Таковы выводы Шкловского. И пусть гипотеза «пульсирующей Вселенной» пока только гипотеза, «основной вывод вряд ли будет поколеблен». Этот основной вывод недвусмыслен: жизнь во Вселенной должна будет прекратиться, чтобы потом начаться вновь. Речь идет не о конце жизни на одной планете или в одной галактике — жизнь исчезнет во всей Вселенной, объединяющей все галактики.
Если звездное вещество начнет сжиматься, то «сгорят» все цивилизации, все, это создаст из того же вещества разумная жизнь. И ничего не останется?
Утверждение Шкловского постепенно начинает перерастать в вопрос. Он не может согласиться с «основным выводом», хотя и признает его. Реализм ученого сталкивается с несогласием человека, который не может, как Мефистофель, признать одно Ничто.
Потому что гибель всего во Вселенной — это Ничто. Это уничтожение самого смысла культуры, которая не понадобится тем, кто возникнет после очередного «сжатия».
С чего же начнет человек? Снова с пещер и охоты за мамонтами? Снова он должен пройти через рабство, фашизм и все, что выпало на долю его предков?

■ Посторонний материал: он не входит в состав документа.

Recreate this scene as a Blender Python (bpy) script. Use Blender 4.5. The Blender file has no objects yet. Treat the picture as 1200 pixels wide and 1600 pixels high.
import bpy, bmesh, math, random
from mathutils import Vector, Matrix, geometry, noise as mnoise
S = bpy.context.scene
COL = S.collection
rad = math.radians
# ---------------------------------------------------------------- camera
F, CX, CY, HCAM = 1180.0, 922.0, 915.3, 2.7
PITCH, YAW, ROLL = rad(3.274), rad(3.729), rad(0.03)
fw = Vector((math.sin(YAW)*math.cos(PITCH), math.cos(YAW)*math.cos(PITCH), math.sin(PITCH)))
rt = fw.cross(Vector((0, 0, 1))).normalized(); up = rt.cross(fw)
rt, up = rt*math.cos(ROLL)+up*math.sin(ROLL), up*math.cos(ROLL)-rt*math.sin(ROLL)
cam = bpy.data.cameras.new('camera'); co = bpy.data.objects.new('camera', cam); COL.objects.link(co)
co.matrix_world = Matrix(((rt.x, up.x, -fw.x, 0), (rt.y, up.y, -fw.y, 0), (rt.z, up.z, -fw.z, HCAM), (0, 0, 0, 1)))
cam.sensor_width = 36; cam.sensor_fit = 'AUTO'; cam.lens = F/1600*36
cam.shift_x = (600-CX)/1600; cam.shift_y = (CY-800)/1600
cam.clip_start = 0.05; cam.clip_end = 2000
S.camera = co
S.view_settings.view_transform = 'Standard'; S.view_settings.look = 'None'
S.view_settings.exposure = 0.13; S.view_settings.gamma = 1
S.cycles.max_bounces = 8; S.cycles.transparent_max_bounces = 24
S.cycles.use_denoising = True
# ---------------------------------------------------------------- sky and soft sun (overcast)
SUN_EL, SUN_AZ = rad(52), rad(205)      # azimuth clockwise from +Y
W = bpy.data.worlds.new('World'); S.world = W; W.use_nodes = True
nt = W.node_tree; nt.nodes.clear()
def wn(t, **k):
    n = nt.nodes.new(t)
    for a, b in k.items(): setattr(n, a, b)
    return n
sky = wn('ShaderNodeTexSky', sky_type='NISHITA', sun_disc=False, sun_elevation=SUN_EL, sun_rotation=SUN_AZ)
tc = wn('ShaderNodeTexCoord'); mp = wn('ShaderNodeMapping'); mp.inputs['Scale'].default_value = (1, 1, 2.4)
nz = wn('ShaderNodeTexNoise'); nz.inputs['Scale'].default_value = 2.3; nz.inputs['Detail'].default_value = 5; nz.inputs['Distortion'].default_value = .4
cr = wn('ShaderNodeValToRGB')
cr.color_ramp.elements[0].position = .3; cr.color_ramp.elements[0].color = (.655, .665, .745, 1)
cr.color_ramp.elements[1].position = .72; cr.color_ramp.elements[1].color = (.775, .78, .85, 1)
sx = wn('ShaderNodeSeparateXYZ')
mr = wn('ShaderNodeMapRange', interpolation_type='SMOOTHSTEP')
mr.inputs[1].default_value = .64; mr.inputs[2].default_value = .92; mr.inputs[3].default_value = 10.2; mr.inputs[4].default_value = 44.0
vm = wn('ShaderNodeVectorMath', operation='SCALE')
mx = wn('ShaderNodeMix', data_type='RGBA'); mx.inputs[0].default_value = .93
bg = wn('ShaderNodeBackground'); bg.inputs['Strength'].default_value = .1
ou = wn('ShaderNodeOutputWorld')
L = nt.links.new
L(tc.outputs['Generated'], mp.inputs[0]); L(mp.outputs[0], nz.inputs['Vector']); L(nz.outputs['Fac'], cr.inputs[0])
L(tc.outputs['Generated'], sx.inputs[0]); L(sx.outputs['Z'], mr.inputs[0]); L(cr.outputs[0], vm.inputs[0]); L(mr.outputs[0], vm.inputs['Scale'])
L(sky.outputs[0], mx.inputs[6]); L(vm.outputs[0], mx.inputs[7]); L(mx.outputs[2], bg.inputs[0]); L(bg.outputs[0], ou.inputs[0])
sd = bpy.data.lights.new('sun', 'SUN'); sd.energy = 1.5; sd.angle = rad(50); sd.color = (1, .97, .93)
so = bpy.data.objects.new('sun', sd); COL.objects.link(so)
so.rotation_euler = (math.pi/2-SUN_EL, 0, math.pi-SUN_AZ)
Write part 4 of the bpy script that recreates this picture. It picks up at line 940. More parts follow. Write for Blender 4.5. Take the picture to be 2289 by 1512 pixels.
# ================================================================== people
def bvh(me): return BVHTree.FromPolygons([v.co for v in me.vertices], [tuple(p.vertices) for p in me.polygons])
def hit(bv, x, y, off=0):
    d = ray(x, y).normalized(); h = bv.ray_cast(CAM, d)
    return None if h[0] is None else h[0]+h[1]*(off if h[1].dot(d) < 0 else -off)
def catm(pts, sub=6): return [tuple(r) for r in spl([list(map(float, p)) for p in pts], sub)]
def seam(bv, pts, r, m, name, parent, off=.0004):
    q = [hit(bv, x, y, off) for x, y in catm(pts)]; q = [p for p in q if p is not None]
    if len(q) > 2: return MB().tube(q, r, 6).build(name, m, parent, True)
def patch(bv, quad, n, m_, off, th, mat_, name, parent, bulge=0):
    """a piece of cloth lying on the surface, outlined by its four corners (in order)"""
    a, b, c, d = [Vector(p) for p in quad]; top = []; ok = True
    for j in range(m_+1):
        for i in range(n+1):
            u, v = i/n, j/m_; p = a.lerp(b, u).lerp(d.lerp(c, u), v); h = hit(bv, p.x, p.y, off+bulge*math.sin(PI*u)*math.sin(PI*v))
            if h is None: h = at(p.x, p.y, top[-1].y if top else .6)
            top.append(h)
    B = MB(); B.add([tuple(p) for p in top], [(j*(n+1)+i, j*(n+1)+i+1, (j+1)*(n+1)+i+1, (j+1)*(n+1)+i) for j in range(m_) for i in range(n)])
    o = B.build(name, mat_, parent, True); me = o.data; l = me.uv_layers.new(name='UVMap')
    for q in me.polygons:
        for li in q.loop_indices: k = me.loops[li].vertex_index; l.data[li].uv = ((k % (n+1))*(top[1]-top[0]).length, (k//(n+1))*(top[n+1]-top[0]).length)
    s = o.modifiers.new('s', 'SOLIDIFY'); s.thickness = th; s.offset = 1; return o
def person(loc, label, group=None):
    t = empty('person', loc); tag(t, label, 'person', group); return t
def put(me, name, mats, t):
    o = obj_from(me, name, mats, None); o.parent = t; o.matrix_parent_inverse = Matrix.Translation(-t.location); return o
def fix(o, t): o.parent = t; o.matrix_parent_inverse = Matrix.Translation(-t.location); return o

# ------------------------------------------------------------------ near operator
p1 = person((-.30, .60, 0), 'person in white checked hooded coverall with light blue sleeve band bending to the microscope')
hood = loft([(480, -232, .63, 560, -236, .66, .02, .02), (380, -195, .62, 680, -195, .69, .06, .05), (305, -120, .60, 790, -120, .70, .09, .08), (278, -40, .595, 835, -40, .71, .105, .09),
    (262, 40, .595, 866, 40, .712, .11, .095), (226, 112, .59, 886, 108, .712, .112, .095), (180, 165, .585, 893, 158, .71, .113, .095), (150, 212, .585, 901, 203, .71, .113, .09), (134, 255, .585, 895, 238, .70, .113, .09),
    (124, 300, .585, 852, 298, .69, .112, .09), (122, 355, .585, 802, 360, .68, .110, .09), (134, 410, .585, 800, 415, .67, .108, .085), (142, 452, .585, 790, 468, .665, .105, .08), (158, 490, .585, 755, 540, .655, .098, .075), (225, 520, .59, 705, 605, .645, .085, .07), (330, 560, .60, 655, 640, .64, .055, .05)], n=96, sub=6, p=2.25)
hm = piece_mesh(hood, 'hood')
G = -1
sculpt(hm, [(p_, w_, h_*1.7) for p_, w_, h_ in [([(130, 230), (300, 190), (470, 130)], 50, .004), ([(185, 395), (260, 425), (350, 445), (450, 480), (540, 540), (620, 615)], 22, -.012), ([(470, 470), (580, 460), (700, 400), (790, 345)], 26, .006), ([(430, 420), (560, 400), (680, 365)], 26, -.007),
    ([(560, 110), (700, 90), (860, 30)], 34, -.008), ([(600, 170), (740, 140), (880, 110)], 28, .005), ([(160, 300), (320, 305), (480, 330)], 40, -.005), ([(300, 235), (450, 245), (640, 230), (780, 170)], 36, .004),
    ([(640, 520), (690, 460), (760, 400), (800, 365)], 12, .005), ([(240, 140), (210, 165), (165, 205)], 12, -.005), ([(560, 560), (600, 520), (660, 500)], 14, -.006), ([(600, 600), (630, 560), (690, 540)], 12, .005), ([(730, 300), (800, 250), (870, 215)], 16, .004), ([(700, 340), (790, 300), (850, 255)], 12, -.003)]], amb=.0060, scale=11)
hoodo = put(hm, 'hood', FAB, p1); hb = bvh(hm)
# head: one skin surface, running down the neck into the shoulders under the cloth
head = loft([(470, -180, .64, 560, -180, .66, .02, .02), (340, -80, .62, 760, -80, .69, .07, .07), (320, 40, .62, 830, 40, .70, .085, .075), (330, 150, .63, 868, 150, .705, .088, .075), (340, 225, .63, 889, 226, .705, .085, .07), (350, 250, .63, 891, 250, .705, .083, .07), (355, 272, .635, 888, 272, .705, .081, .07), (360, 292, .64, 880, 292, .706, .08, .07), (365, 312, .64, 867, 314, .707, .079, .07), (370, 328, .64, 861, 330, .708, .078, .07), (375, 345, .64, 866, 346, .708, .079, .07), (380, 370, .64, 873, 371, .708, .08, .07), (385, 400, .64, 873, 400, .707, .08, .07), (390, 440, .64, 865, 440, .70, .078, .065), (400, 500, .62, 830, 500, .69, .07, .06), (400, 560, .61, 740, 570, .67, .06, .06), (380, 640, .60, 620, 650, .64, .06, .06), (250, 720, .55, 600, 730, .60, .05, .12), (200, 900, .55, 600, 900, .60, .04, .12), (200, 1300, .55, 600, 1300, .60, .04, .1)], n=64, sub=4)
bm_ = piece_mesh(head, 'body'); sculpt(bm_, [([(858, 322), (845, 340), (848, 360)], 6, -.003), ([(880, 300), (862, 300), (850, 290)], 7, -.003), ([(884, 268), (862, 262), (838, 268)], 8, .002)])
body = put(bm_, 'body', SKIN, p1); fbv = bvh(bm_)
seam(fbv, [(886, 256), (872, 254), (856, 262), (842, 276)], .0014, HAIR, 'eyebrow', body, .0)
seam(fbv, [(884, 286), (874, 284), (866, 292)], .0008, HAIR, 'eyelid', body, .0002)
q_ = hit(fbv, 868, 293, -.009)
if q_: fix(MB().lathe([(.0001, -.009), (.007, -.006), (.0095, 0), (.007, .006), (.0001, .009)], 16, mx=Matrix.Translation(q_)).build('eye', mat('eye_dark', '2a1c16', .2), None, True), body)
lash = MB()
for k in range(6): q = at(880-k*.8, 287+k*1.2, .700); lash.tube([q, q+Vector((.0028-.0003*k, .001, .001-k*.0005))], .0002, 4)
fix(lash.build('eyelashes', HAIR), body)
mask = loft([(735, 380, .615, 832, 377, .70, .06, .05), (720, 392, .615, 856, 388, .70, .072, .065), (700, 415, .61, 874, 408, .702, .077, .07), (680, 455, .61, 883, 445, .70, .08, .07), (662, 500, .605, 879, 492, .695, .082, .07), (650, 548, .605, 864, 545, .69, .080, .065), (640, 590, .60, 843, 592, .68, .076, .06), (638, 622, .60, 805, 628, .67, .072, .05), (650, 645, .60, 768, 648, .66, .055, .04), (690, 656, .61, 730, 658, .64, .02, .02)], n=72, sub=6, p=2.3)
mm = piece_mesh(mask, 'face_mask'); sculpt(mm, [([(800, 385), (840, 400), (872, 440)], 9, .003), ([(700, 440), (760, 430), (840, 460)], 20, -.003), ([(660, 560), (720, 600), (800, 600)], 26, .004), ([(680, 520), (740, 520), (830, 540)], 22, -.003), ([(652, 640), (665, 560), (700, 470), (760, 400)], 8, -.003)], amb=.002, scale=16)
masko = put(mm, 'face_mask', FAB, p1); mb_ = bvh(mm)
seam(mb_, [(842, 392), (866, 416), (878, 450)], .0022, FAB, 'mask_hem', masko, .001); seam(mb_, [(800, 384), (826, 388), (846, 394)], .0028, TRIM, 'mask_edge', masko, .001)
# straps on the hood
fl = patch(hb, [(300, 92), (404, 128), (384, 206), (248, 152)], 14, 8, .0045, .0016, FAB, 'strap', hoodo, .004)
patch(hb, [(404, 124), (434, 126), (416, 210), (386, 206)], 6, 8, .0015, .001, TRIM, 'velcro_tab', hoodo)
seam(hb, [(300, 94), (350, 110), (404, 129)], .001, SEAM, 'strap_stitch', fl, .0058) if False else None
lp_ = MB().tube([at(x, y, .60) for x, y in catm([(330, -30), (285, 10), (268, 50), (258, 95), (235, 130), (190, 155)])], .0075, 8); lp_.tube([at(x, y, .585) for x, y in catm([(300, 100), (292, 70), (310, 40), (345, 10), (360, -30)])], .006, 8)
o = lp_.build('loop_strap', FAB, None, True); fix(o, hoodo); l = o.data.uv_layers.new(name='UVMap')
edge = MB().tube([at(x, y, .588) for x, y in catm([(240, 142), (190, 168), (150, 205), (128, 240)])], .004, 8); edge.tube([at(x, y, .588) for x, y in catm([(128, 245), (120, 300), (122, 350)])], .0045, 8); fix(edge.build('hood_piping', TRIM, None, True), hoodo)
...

Зачем же они тогда жили? Зачем строили, писали книги, зачем была физика? Чтоб бессмысленная молекула снова эволюционировала миллионы лет и привела к тому же?
Само бессмертие знания ставится здесь под вопрос. С этим — с абсолютным концом — человек не может согласиться. Если он это признает, он не сможет идти дальше. Он должен будет остановиться, пораженный полной бессмысленностью своего движения. Куда двигаться, если впереди ждет Ничто?
И мы чувствуем, как переламывается настроение жестко научной книги Шкловского. Вера начинает спорить с фактами, надежда — с отсутствием ее.
Вера и Знание выходят на поединок, разыгрываемый уже «в мировом масштабе». Нет, созданное человеком не должно пропасть. Оно останется, оно должно кому-то передаться.
Книга переносит нас к спутникам Марса. Эти спутники — искусственные, пишет Шкловский. Кто же создал их? Их могли создать разумные существа, обитавшие на Марсе до того, как появилась жизнь на Земле. Они могли создать их для того, чтобы связаться с другими мирами, для того, чтобы после гибели их цивилизации что-то осталось.
Вера подхватывает эти факты и спешит дальше. Пусть гибель цивилизаций неизбежна. Но есть надежда вот так передаться, остаться, соединиться с кем-то, кто посетит умершие миры. Можно выбросить за пределы планет спутники, которые переживут своих создателей и передадут другим сведения об их жизни. Тогда культура не погибнет, тогда в существовании человека будет смысл!